25.07.06

Der Berner Sommer

Der Berner Sommer ist klasse. Obwohl ich arbeite, habe ich das Gefühl in den Ferien zu sein. Ich arbeite vormittags, dann gehe ich an die Aare. Die Aare ist ein Fluss, der sich durch Bern schlängelt. Alle Berner gehen im Sommer zum Fluss. Sie ziehen sich am Ufer aus und schlüpfen rasch in die Badehose. Sie machen das ohne Umstände. Ich frage mich, wie die das können. Ich muss das unauffällige Ausziehen noch üben: T-Shirt aus - Bikinioberteil an, das geht fix. Aber kaum habe ich die Hosen ausgezogen, werde ich nervös. Ich setze mich hin, presse die Beine zusammen, damit keiner dazwischen sehen kann. Mit zusammen gepressten Beinen rutscht der Slip aber schlecht. Ganz ruhig bleiben, rede ich mir zu, niemand schaut dir zu, es interessierst sich keine Sau für deinen Arsch. Ich ziehe sitzend meine Badehose bis zu den Knien hoch. Mist! Falschrum. Wie lange sitze ich jetzt schon nacktarschig da? Noch einmal ausziehen, andersrum anziehen. Geschafft!
Ich lege meine Sachen auf den Boden und decke sie mit einem Badetuch zu. Überall liegen Badetücher rum, die Kleiderhaufen zudecken. Die Leute laufen der Aare entlang ein Stück Stadtauswärts und schwimmen lachend und kreischend in die Stadt zurück. Einige fahren mit dem Tram aus der Stadt raus, packen ihre Kleider in Abfallsäcke, verschliessen die Säcke gut, binden sie mit einem Seil um den Bauch und schwimmen so ein grösseres Stück im Fluss in die Stadt zurück. Es gibt auch welche, die in Badehosen Tram fahren... im Sommer ist das normal hier. Man trifft alle Berner in Badehosen an.

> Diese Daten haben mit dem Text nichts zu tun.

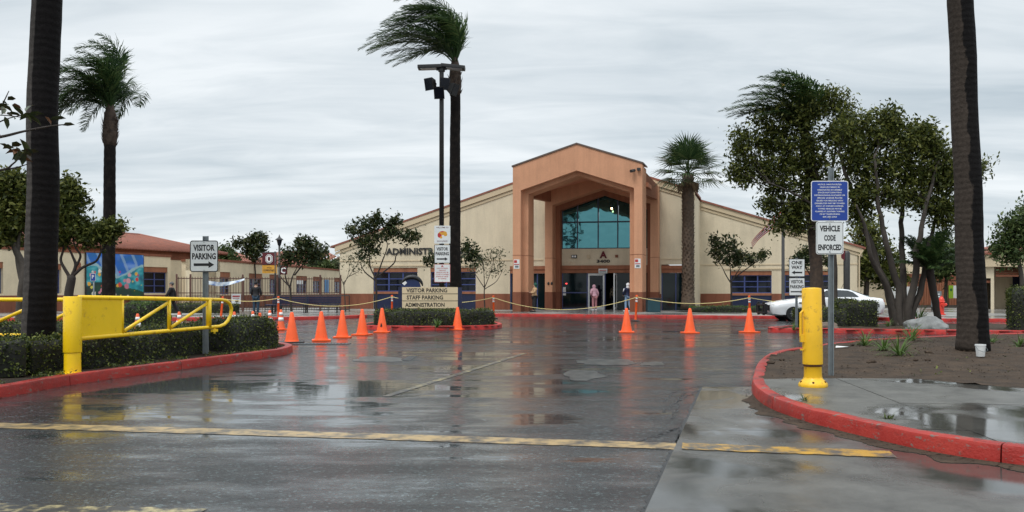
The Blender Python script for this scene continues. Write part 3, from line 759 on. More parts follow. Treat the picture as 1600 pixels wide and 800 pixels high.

Viele Leute springen auch von den Brücken obwohl es verboten ist. Verboten ist es, weil man dabei aus Versehen auf Schwimmende springen könnte. Aber das wissen alle und darum passen alle gut auf. Die Springer warten, bis der Fluss frei ist. Manchmal dauert das einige Minuten. An Sonntagen ziehen ununterbrochen hunderte von Köpfen auf der Wasseroberfläche vorbei. Der Fluss ist dann wie ein langer Teppich aus Köpfen. Die Leute auf der Brücke schauen alle und geben unaufgefordert ein Zeichen, wenn der Fluss frei ist. „Isch guet“ rufen sie. Sie wollen schliesslich das kleine Springspektakel sehen. Springen ist fantastisch. Ich bin auch gesprungen von etwa 10 Metern Höhe. Das Wasser ist warm: 21°.

Ich treffe an der Aare immer viele Bekannte. Wir gehen ein Stück gemeinsam Flussaufwärts und plaudern. Alle reden miteinander, auch die, die sich nicht kennen, weil alle gemeinsam auf dem Uferweg gehen und man sich dabei so gut unterhalten kann. Dann gehen die einen ins Wasser, die anderen spazieren noch ein Stück weiter. Später trifft man sich wieder und redet weiter.
Die Freibäder in Bern sind gratis. Das ist das schöne an Bern. Ich gehe immer ins Marzili direkt an der Aare. Im Marzilibad gibt es eine gut abgeschirmte Zone nur für Frauen. Dort sind alle Frauen nackt. Die Zone heisst Paradiesli. Ich gehe ins Paradiesli um mich auszuruhen, wenn ich genug vom Laufen und Schwimmen habe. Manch einer wüsste gerne, was sich im Paradiesli abspielt. Von den Frauen, die dort waren, erfährt man aber nichts. Es ist ein Geheimnis, welches erhitzte Köpfe mit Lesben- oder Haremshalluzinationen zu lüften versuchen.
Von mir werden Sie auch nichts erfahren. Halluzinationen sind ein guter Zeitvertreib in der brütenden Hitze.